** Data extract **
— Start —

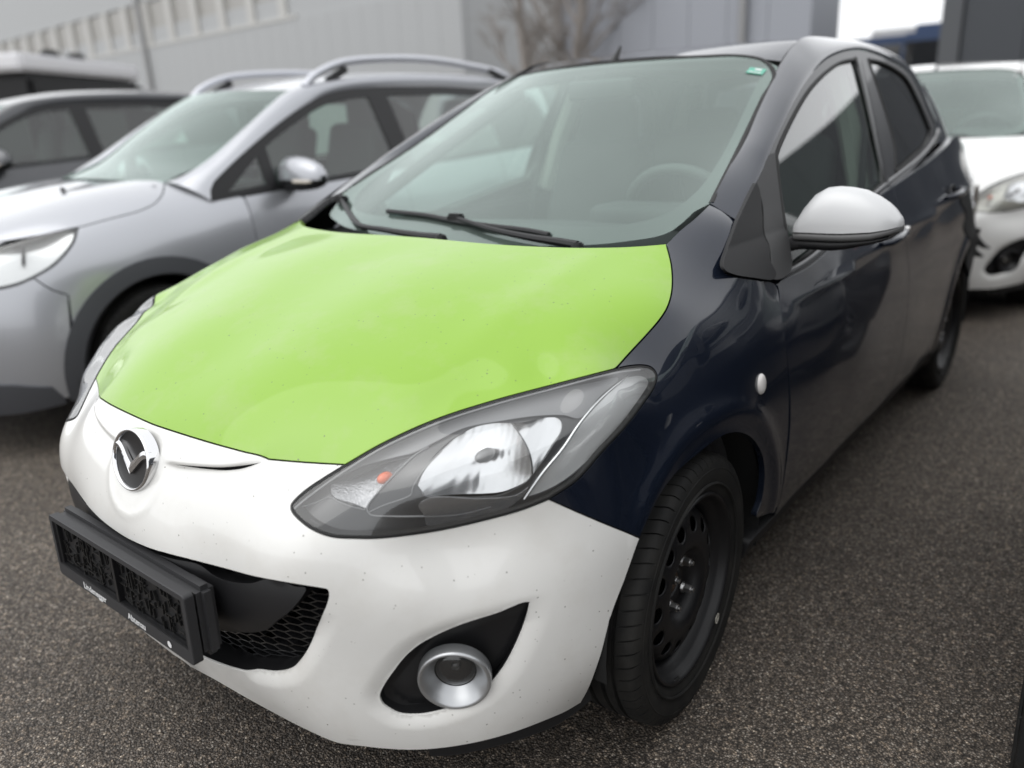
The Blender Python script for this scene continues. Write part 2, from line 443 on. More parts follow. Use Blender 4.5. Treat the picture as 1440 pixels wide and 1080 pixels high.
def rsp0(c, n):
    L = np.concatenate([[0], np.cumsum(np.linalg.norm(np.diff(c, axis=0), axis=1))]); t = np.linspace(0, L[-1], n)
    return np.stack([np.interp(t, L, c[:, k]) for k in range(3)], 1)
def strip(name, P, Nn, w, h, material, parent=None, closed=False, lift=0):
    """a raised bead of width w, height h along polyline P with normals Nn"""
    P = np.asarray(P); T = np.gradient(P, axis=0); T /= np.linalg.norm(T, axis=1)[:, None]+1e-12
    S_ = np.cross(Nn, T); V = []; n = len(P)
    prof = [(-.5, 0), (-.5, .6), (-.25, 1), (.25, 1), (.5, .6), (.5, 0)]
    for a, b in prof: V.append(P+S_*a*w+Nn*(b*h+lift))
    V = np.vstack(V); F = []
    for i in range(len(prof)-1):
        for j in range(n-1): F.append((i*n+j, (i+1)*n+j, (i+1)*n+j+1, i*n+j+1))
        if closed: F.append((i*n+n-1, (i+1)*n+n-1, (i+1)*n, i*n))
    return obj(name, V, F, material, parent)
# ------------------------------------------------------------------ ground
def asphalt():
    M = mat('coarse_asphalt', (.06, .055, .05), .8); N = NT(M); co = N.coord()
    v = N.n('TexVoronoi'); v.inputs['Scale'].default_value = 215; N.l(co, v.inputs['Vector'])
    v2 = N.n('TexVoronoi'); v2.inputs['Scale'].default_value = 120; N.l(co, v2.inputs['Vector'])
    w1 = N.n('TexWhiteNoise'); N.l(v.outputs['Position'], w1.inputs['Vector'])
    w2 = N.n('TexWhiteNoise'); N.l(v2.outputs['Position'], w2.inputs['Vector'])
    c1 = N.ramp(w1.outputs['Value'], [(0, (.080, .066, .054)), (.5, (.175, .147, .122)), (.84, (.28, .24, .205)), (.95, (.40, .36, .32)), (1, (.58, .54, .49))])
    c2 = N.ramp(w2.outputs['Value'], [(0, (.6, .6, .6)), (.8, (1, 1, 1)), (1, (1.9, 1.85, 1.75))])
    edge = N.ramp(v.outputs['Distance'], [(.25, (1, 1, 1)), (.62, (.25, .25, .25))])
    a = N.mix(1., c1.outputs[0], c2.outputs[0], 'MULTIPLY'); a = N.mix(1., a, edge.outputs[0], 'MULTIPLY')
    big = N.ramp(N.noise(.9, 5, co).outputs[0], [(.3, (.70, .66, .62)), (.7, (1.28, 1.24, 1.18))])
    a = N.mix(1., a, big.outputs[0], 'MULTIPLY'); N.l(a, N.b.inputs['Base Color'])
    h = N.n('Math', operation='MULTIPLY'); N.l(v.outputs['Distance'], h.inputs[0]); h.inputs[1].default_value = -1
    h2 = N.n('Math', operation='MULTIPLY'); N.l(w1.outputs['Value'], h2.inputs[0]); h2.inputs[1].default_value = .5
    h3 = N.n('Math', operation='ADD'); N.l(h.outputs[0], h3.inputs[0]); N.l(h2.outputs[0], h3.inputs[1])
    N.l(N.bump(h3.outputs[0], 1., .004).outputs[0], N.b.inputs['Normal'])
    rr = N.ramp(w1.outputs['Value'], [(0, (.85,)*3), (.9, (.5,)*3)]); N.l(rr.outputs[0], N.b.inputs['Roughness'])
    return M
g = obj('ground', [(-150, -60, 0), (150, -60, 0), (150, 260, 0), (-150, 260, 0)], [(0, 1, 2, 3)], asphalt(), smooth=False); g['kind'] = 'structure'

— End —

** What this task involves **
Word for word, quote the lines above. Omit the pictures.

** Full response **
The Blender Python script for this scene continues. Write part 2, from line 443 on. More parts follow. Use Blender 4.5. Treat the picture as 1440 pixels wide and 1080 pixels high.
def rsp0(c, n):
    L = np.concatenate([[0], np.cumsum(np.linalg.norm(np.diff(c, axis=0), axis=1))]); t = np.linspace(0, L[-1], n)
    return np.stack([np.interp(t, L, c[:, k]) for k in range(3)], 1)
def strip(name, P, Nn, w, h, material, parent=None, closed=False, lift=0):
    """a raised bead of width w, height h along polyline P with normals Nn"""
    P = np.asarray(P); T = np.gradient(P, axis=0); T /= np.linalg.norm(T, axis=1)[:, None]+1e-12
    S_ = np.cross(Nn, T); V = []; n = len(P)
    prof = [(-.5, 0), (-.5, .6), (-.25, 1), (.25, 1), (.5, .6), (.5, 0)]
    for a, b in prof: V.append(P+S_*a*w+Nn*(b*h+lift))
    V = np.vstack(V); F = []
    for i in range(len(prof)-1):
        for j in range(n-1): F.append((i*n+j, (i+1)*n+j, (i+1)*n+j+1, i*n+j+1))
        if closed: F.append((i*n+n-1, (i+1)*n+n-1, (i+1)*n, i*n))
    return obj(name, V, F, material, parent)
# ------------------------------------------------------------------ ground
def asphalt():
    M = mat('coarse_asphalt', (.06, .055, .05), .8); N = NT(M); co = N.coord()
    v = N.n('TexVoronoi'); v.inputs['Scale'].default_value = 215; N.l(co, v.inputs['Vector'])
    v2 = N.n('TexVoronoi'); v2.inputs['Scale'].default_value = 120; N.l(co, v2.inputs['Vector'])
    w1 = N.n('TexWhiteNoise'); N.l(v.outputs['Position'], w1.inputs['Vector'])
    w2 = N.n('TexWhiteNoise'); N.l(v2.outputs['Position'], w2.inputs['Vector'])
    c1 = N.ramp(w1.outputs['Value'], [(0, (.080, .066, .054)), (.5, (.175, .147, .122)), (.84, (.28, .24, .205)), (.95, (.40, .36, .32)), (1, (.58, .54, .49))])
    c2 = N.ramp(w2.outputs['Value'], [(0, (.6, .6, .6)), (.8, (1, 1, 1)), (1, (1.9, 1.85, 1.75))])
    edge = N.ramp(v.outputs['Distance'], [(.25, (1, 1, 1)), (.62, (.25, .25, .25))])
    a = N.mix(1., c1.outputs[0], c2.outputs[0], 'MULTIPLY'); a = N.mix(1., a, edge.outputs[0], 'MULTIPLY')
    big = N.ramp(N.noise(.9, 5, co).outputs[0], [(.3, (.70, .66, .62)), (.7, (1.28, 1.24, 1.18))])
    a = N.mix(1., a, big.outputs[0], 'MULTIPLY'); N.l(a, N.b.inputs['Base Color'])
    h = N.n('Math', operation='MULTIPLY'); N.l(v.outputs['Distance'], h.inputs[0]); h.inputs[1].default_value = -1
    h2 = N.n('Math', operation='MULTIPLY'); N.l(w1.outputs['Value'], h2.inputs[0]); h2.inputs[1].default_value = .5
    h3 = N.n('Math', operation='ADD'); N.l(h.outputs[0], h3.inputs[0]); N.l(h2.outputs[0], h3.inputs[1])
    N.l(N.bump(h3.outputs[0], 1., .004).outputs[0], N.b.inputs['Normal'])
    rr = N.ramp(w1.outputs['Value'], [(0, (.85,)*3), (.9, (.5,)*3)]); N.l(rr.outputs[0], N.b.inputs['Roughness'])
    return M
g = obj('ground', [(-150, -60, 0), (150, -60, 0), (150, 260, 0), (-150, 260, 0)], [(0, 1, 2, 3)], asphalt(), smooth=False); g['kind'] = 'structure'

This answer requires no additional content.